In our SPEC file it looks like this:

./configure \
        --prefix=%{mmdir} \
        --with-var-prefix=%{varmmdir} \
        --with-config-dir=%{configdir} \
        --with-lock-dir=%{lockdir} \
        --with-log-dir=%{logdir} \
        --with-pid-dir=%{piddir} \
        --with-queue-dir=%{queuedir} \
        --with-python=/usr/bin/python2.7 \
        --with-mail-gid=%{mailgroup} \
        --with-cgi-id=%{cgiuser} \
        --with-cgi-gid=%{cgigroup} \
        --with-mailhost=localhost.localdomain \
        --with-urlhost=localhost.localdomain \
        --without-permcheck

The variables in question are defined like this:

# Now, the groups your mail spoolers run as.  Sendmail uses 'mail'(12)
# and postfix used to use 'nobody', but now uses 'postfix'
%define mailgroup  "mail postfix mailman nobody daemon"

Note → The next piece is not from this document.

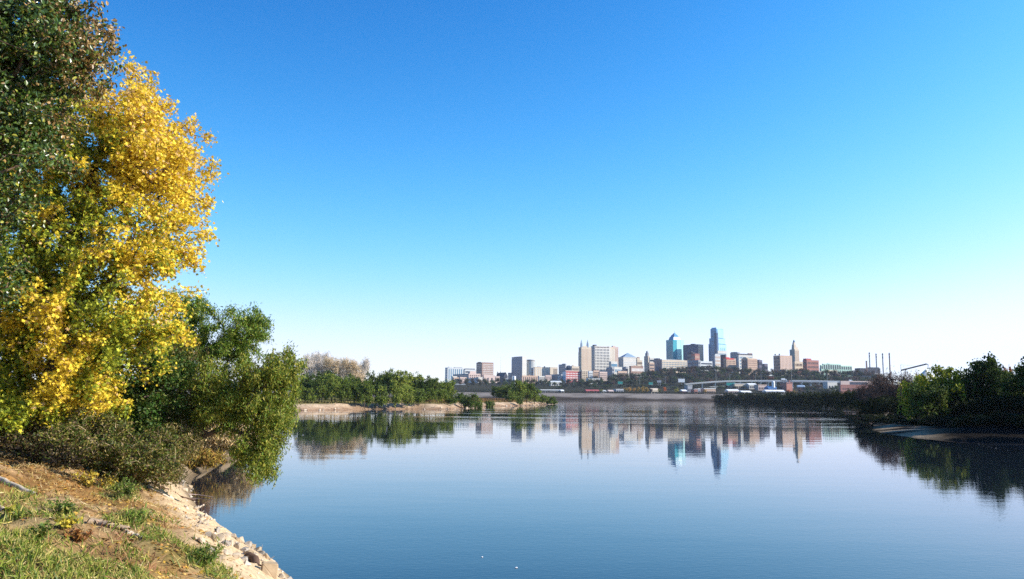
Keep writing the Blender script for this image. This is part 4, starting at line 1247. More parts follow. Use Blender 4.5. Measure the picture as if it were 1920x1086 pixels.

# Now, the user and group the CGIs will expect to be run under.  This should
# match the user and group the web server is configured to run as.  The 
scripts
# will error out if they are invoked by any other user.
%define cgiuser    apache
%define cgigroup   apache

Which explains the quotes for mailgroup, although I don't understand where 
the quotes for cgigroup come from ...

> The question is what are you trying to do.
>
> If you just want to build a working Mailman 2.1.26 installation, I
> suggest removing the --with-config-dir, --with-lock-dir, --with-log-dir,
> --with-pid-dir, --with-queue-dir, --with-cgi-id options and setting
> --with-mail-gid and --with-cgi-gid to the appropriate single groups
> without any quotes.

That would be fine for a new installation but I'm wary of such a change on 
an active system. In hindsight we should never have used the RPMs provided 
by Red Hat in the first place.

> If you are trying to build a RHEL FHS compliant Mailman, start by
> porting the patch in the attachment to
> <https://mail.python.org/pipermail/mailman-developers/2004-October/017343
> .html> and applying it, running autoconf to regenerate configure from
> configure.in

That's what we're already doing.

> and take any resultant issues to RedHat.

That part is useless, unfortunately.

> Note, the last I
> knew, John Dennis was still at RedHat, but was no longer working with
> Mailman, but that was a long time ago. In case it isn't obvious, I
> recommend the first approach.

As I mentioned I "fixed" this by removing the quotes around @MAIL_GROUP@ 
and @CGI_GROUP at . I have included that patch in our SPEC file with a note 
not to bother the community with that issue.
-- 
    .:.Sebastian Hagedorn - Weyertal 121 (Gebäude 133), Zimmer 2.02.:.
                 .:.Regionales Rechenzentrum (RRZK).:.
   .:.Universität zu Köln / Cologne University - ✆ +49-221-470-89578.:.